Picador had a knack of publishing out of print and sometimes relatively obscure works, with an emphasis on fantasy and the imagination.

However, it was another Picador book that also demanded to be bought - this was 'The Road to Xanadu' by John Livingston Lowes. Subtitled 'A Study in the Ways of the Imagination', this book explores in some 400 pages of text and
an additional 200 pages of footnotes, the literary influences that led Samuel Taylor Coleridge to produce two of the world's greatest imaginative poems - 'The Rime of the Ancient Mariner' and 'Kubla Khan'.


To my shame this book sat on the shelves for some 36 years, but now finally it has moved into the class of 'books now read'. And it was certainly worth the wait. Lowes' book asserts that the raw material for these poems was the confused jumble of images, phrases and fragments residing in the 'deep well' of Coleridge's memory. And Lowes piles reference upon reference in teasing out the source of this material. That may sound like pedantry in volumes but the hypnotic style of the book draws you into the quest. However, many of us have such a deep store of half-remembered fragments; Coleridge's supreme genius was in distilling them into so perfect a form that the poetic imagery thus created is still breathtaking.

And what were the books that inspired Coleridge, who had never sailed beyond the shores of England when in 1797 he was writing of a mariner crossing the equator to Antarctic ice before becoming becalmed in equatorial seas? Lowes provides bibliographic details of, to take one example, the narratives of voyagers compiled by the English clergyman Samuel Purchas into weighty volumes published in the 17th century. It was while reading Purchas that Coleridge fell asleep, the last sentence he had read being "In Xamdu did Cublai Can build a stately palace". Famously on waking from his dreams Coleridge began furiously writing, beginning "In Xanadu did Kubla Khan a stately pleasure dome decree........", and so on, before the whole dream memory was shattered by a knock at the door and a visitor from Porlock. Only 54 lines had been written before the most unfortuate interruption in literature.

Lowes shows that almost all the images and episodes in both 'Kubla Khan' and 'The Rime of the Ancient Mariner' can be found in the books Coleridge owned or borrowed (many from Bristol Library) or can be found in Dorothy Wordsworth's journals, she and her brother being his constant companions in Somerset during this creative period. The books include all the standard travel books of the time, such as William Bartram's 'Travels through North and South Carolina', Cook's Voyages and of course 'Purchas his Pilgrimage'. Not to mention Dante, 'The Arabian Nights' and Milton.
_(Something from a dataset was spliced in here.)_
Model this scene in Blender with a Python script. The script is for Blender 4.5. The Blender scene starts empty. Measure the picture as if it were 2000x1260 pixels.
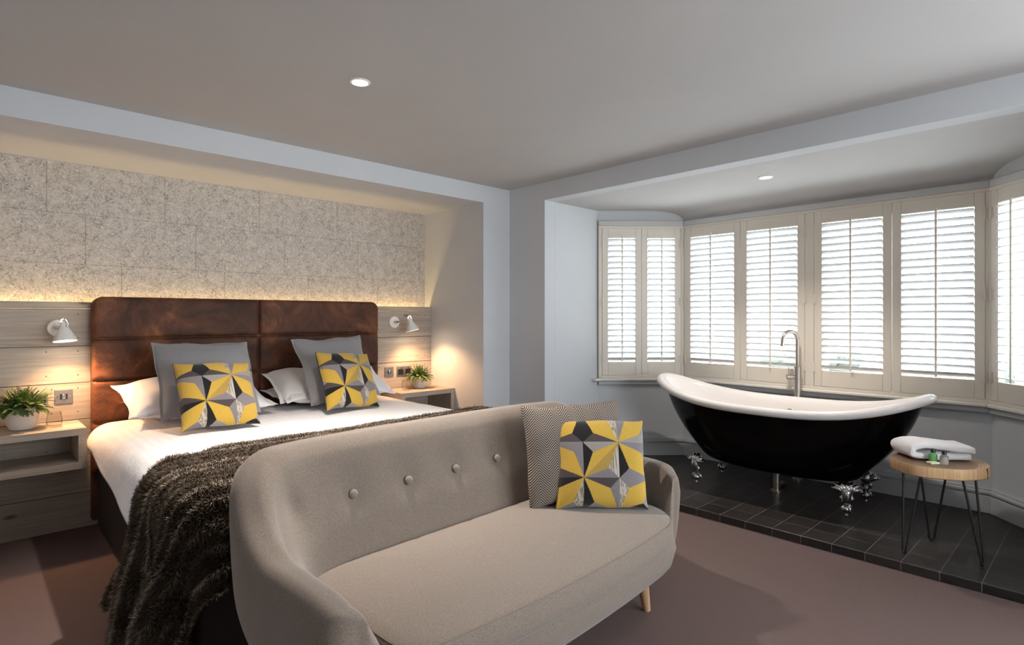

The book is a labour of love and one of the most detailed studies of particular poems ever made. It delves at times into the psychology of memory. Lowes also has little time for those who write off 'Kubla Khan' as the product of an opium induced 'trip'. Yes, Coleridge did use opium but in a controlled way, often for pain relief, but these two poems are testaments to the amazing capacity of the human mind to distill beauty out of everyday experiences (such as seeing the old moon cradled by the new) and order out of the chaotic jumble lying deep in the well of memory.


'The Road to Xanadu' was published in 1927. Some 80 years later, Kevin J Hayes acknowledged this work as one of the inspirations for his own book 'The Road to Monticello'. This is a study of what Thomas Jefferson read and how these books shaped his life. Sub-titled 'The Life and Mind of Thomas Jefferson', it is a fascinating study of Jefferson's reading life, how he acquired his books and, of course how he organised his several libraries (the chief one of which formed the core collection of the Library of Congress and to which we paid homage when in Washington last year).

The use to which Jefferson put his books was, of course, totally different to that of Coleridge. In Jefferson's case the writings of thinkers such as Locke and Paine informed his political views, culminating in the Declaration of Independence. Histories, natural history and travel books informed his own description of Virginia and the classics broadened his mind into one of the most original of his time.

Two very different writers, but in each case the rich soil of the mind cultivated and nourished by reading the great works of others produced a rare and imperishable harvest.